Supported by the European Union and small island states, the push for higher ambition was opposed by a range of countries including the US, Brazil, India and China.
However a compromise was agreed with the richer nations having to show that they have kept their promises on climate change in the years before 2020.
What is the reaction?
UN Secretary General Antonio Guterres said he was disappointed by the result.
“The international community lost an important opportunity to show increased ambition on mitigation, adaptation and finance to tackle the climate crisis,” he said, quoted by AFP.
‘Never have I seen such a disconnect’
Meanwhile, Laurence Tubiana from the European Climate Foundation, and an architect of the Paris agreement, described the result as “really a mixed bag, and a far cry from what science tells us is needed.”
“Major players who needed to deliver in Madrid did not live up to expectations, but thanks to a progressive alliance of small island states, European, African and Latin American countries, we obtained the best possible outcome, against the will of big polluters.”
Decisions on other issues including the thorny question of carbon markets have been delayed until Glasgow.
This aspect of the deal was welcomed by campaigners.
“Thankfully the weak rules on a market based mechanism, promoted by Brazil and Australia, that would have undermined efforts to reduce emissions has been shelved and the fight on that can continue next year at COP26 in Glasgow,” said Mohamed Adow, with the group Power Shift Africa.
Many of those in attendance were unhappy with the overall package, feeling it did not reflect the urgency of the science.
Spain’s acting Minister for the Ecological Transition Teresa Ribera said the mandate was clear.
“Countries have to present more ambitious NDCs [nationally determined contributions] in 2020 than what we have today because it is important to address science and the demands of people, as well as commit ourselves to do more and faster.”
However, negotiators will be satisfied to have kept the process alive after these difficult and complex talks in Madrid.
What is the evidence for global warming?
The world is now nearly one degree Celsius warmer than it was before widespread industrialisation, according to the World Meteorological Organization (WMO).
The 20 warmest years on record have all occurred in the past 22 years, with the years from 2015-2018 making up the top four.
The WMO says that if the current warming trend continues, temperatures could rise by 3-5C by the end of this century.
A threshold of 2C had long been regarded as the gateway to dangerous warming. More recently, scientists and policy makers have argued that keeping temperature rise to within 1.5C is a safer limit for the world.

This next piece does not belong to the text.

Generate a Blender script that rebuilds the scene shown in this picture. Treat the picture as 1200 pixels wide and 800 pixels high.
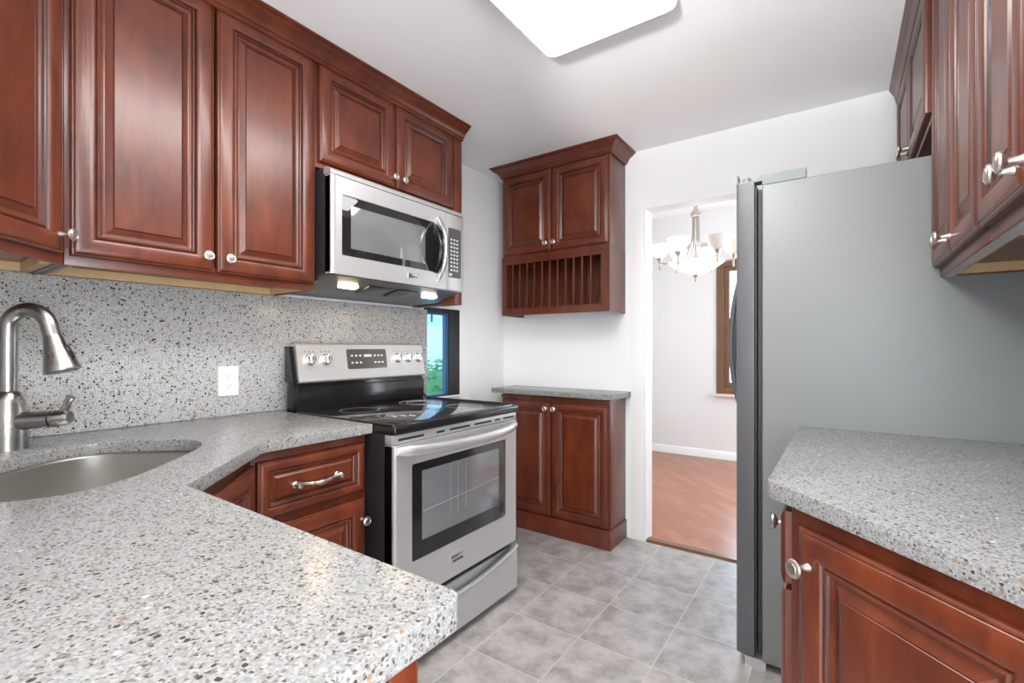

But an IPCC report in 2018 suggested that keeping to the 1.5C target would require “rapid, far-reaching and unprecedented changes in all aspects of society”.
How will climate change affect us?
There are varying degrees of uncertainty about the scale of potential impacts.
But the changes could drive freshwater shortages, bring sweeping changes to our ability to produce food, and increase the number of deaths from floods, storms, heat waves and droughts.
Even if we cut greenhouse gas emissions dramatically now, scientists say the effects will continue because parts of the climate system, particularly large bodies of water and ice, can take hundreds of years to respond to changes in temperature.
It also takes greenhouse gases decades to be removed from the atmosphere.